Did Louder than Bombs motivate you to return to Oslo?
You’re right that I’m working in a world of a lot of creative freedom, and the risk is not a one-stop-shop studio. But I want to give praise to Warner Brothers for making the masterpiece, One Battle After Another—a really great film. I’m not against the greatest of American films. I f—ing love them. I think they’re often the best films of the year. I’m not one of these arthouse guys who think that all of that is s–t—not at all! It’s rather the opposite.

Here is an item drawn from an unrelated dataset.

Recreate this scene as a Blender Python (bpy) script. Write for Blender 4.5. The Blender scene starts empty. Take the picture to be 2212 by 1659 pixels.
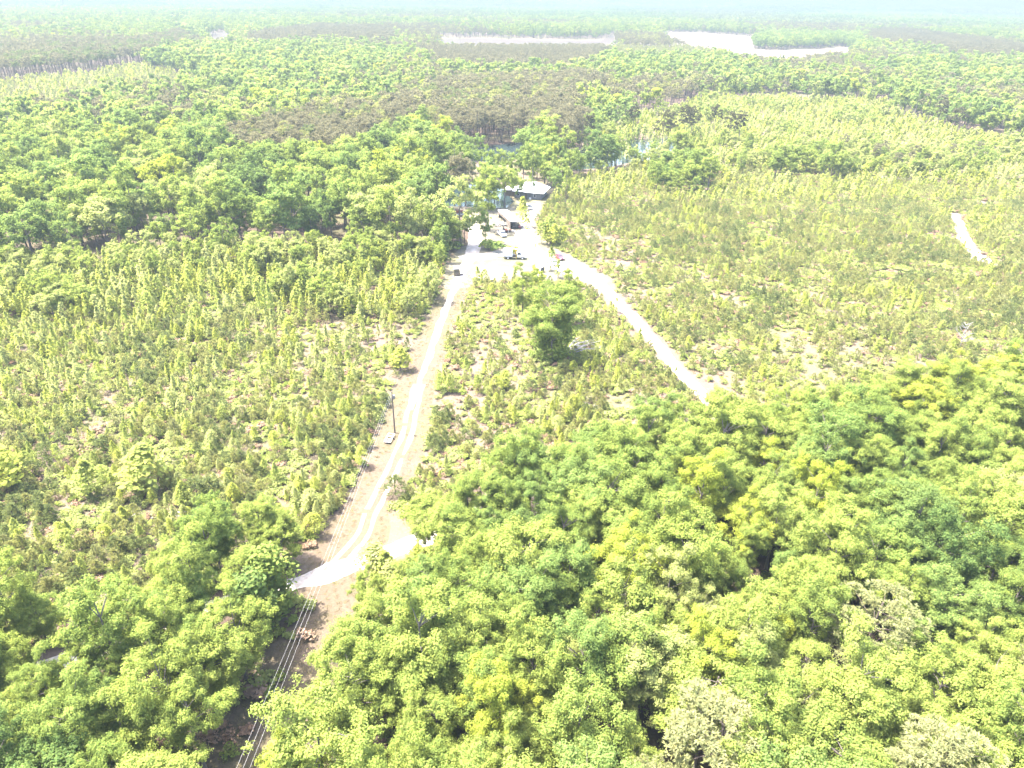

But, for me, with the kinds of films I’m making, I’m allowed to develop them and create them and shoot them with complete control and elasticity around my cast, like with Inga. No one asked me to choose someone for the money. I can cut as long as I want, and I show it to a lot of people because no one’s going to demand that I change the film, even though I take notes and talk to everyone. So I feel really at ease with the system I’m working in.